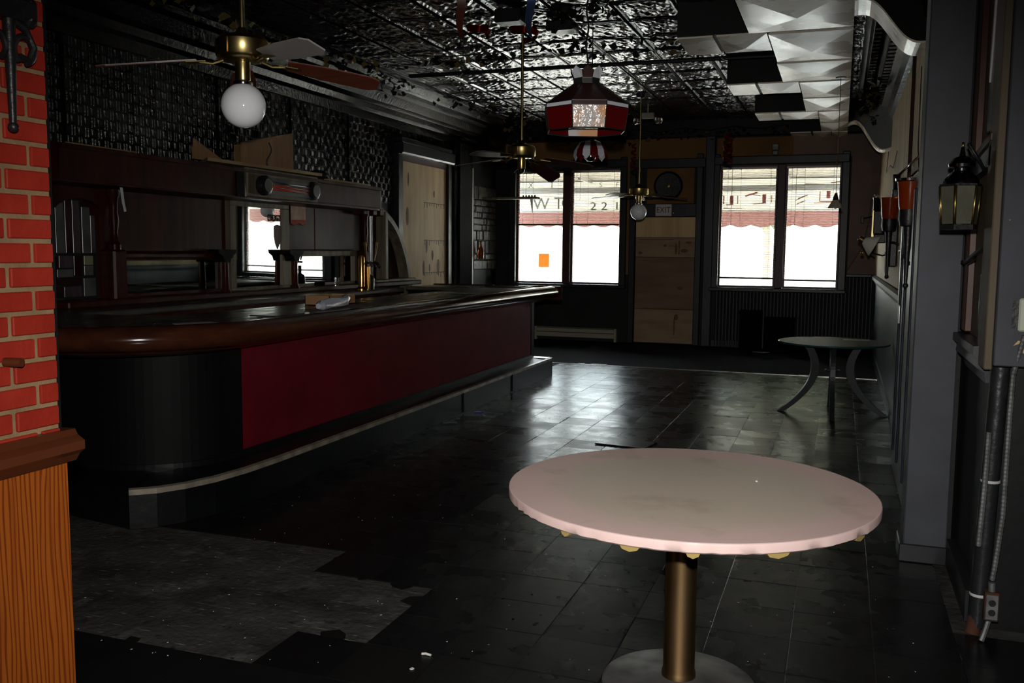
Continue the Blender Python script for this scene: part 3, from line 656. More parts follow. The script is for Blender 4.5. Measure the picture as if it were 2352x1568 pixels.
-=-=-
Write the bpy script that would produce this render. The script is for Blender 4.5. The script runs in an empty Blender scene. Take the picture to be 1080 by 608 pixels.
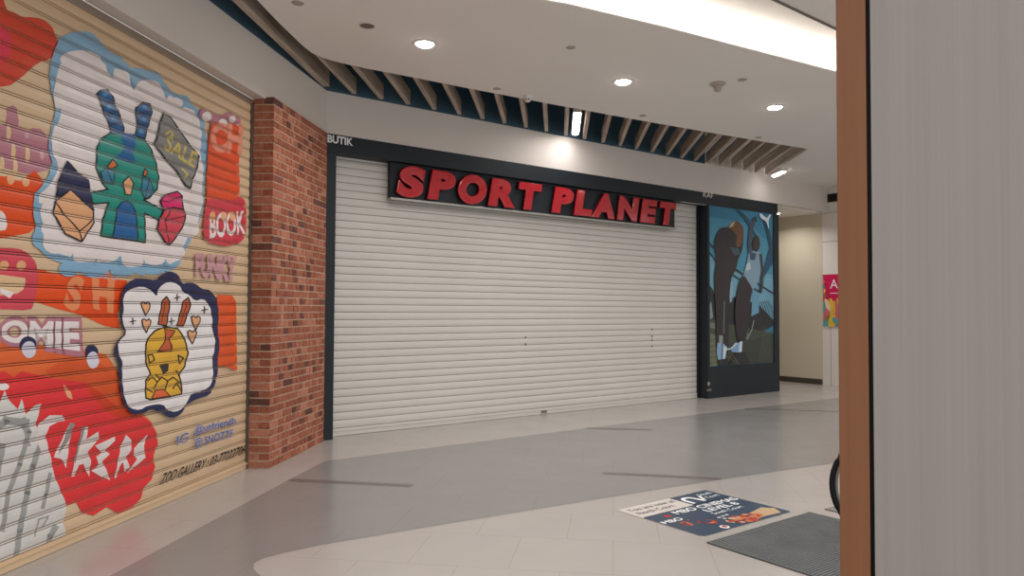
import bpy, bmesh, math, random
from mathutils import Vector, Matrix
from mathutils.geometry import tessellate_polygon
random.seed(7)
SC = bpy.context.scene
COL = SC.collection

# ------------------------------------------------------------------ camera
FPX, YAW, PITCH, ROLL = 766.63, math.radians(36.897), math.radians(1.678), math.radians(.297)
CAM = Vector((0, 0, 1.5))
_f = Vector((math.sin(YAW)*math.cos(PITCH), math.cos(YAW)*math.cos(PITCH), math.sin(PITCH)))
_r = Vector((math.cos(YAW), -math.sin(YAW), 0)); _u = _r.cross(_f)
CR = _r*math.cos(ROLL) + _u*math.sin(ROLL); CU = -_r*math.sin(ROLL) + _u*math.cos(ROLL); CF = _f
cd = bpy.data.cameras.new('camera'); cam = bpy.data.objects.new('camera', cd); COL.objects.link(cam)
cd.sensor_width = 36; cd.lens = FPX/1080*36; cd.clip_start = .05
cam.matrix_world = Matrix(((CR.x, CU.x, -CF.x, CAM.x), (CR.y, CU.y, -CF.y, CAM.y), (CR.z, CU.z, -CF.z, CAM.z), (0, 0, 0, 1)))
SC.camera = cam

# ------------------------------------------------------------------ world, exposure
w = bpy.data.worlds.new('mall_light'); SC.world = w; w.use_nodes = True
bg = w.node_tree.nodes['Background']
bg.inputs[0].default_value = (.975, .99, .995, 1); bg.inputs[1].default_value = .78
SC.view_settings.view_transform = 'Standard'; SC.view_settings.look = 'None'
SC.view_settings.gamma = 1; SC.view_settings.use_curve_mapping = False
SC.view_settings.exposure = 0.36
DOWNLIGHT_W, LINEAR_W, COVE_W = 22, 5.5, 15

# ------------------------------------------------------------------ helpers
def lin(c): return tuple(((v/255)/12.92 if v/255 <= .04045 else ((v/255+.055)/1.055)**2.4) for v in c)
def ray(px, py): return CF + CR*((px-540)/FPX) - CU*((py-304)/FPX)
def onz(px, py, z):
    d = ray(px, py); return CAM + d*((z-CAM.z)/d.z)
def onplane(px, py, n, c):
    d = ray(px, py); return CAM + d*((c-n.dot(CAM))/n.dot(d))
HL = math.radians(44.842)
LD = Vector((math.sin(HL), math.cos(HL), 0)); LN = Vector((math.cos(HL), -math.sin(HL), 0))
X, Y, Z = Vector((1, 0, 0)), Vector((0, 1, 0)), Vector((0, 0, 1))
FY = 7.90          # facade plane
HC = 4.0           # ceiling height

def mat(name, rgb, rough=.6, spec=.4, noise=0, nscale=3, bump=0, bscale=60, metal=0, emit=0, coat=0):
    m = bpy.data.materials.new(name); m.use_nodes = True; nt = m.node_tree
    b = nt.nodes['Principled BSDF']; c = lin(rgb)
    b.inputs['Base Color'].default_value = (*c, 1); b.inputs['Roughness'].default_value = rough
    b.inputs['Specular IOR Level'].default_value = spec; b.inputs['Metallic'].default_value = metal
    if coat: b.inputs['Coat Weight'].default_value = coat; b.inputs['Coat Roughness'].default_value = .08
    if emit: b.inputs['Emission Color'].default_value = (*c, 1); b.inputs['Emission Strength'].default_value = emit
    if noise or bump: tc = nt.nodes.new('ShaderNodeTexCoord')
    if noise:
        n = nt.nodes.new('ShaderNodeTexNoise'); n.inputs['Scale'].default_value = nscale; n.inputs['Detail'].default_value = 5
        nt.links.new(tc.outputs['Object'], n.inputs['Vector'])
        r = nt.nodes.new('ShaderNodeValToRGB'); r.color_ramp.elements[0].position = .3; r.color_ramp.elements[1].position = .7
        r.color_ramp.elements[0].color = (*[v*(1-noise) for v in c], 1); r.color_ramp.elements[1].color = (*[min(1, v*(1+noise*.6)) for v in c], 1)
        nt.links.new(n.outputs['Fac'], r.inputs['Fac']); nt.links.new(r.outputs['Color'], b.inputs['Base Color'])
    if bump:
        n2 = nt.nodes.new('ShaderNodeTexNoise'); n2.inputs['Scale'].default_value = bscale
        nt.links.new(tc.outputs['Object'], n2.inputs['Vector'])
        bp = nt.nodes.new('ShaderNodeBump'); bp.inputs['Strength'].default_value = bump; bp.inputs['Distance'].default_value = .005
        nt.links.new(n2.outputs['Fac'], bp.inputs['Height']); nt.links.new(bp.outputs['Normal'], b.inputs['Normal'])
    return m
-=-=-
(Directions for this task) Every line from the one containing "Write the bpy" through the one containing "COL = SC.collection" should be quoted exactly, and no other lines; keep pictures out of the copy.

(Full output)
Write the bpy script that would produce this render. The script is for Blender 4.5. The script runs in an empty Blender scene. Take the picture to be 1080 by 608 pixels.
import bpy, bmesh, math, random
from mathutils import Vector, Matrix
from mathutils.geometry import tessellate_polygon
random.seed(7)
SC = bpy.context.scene
COL = SC.collection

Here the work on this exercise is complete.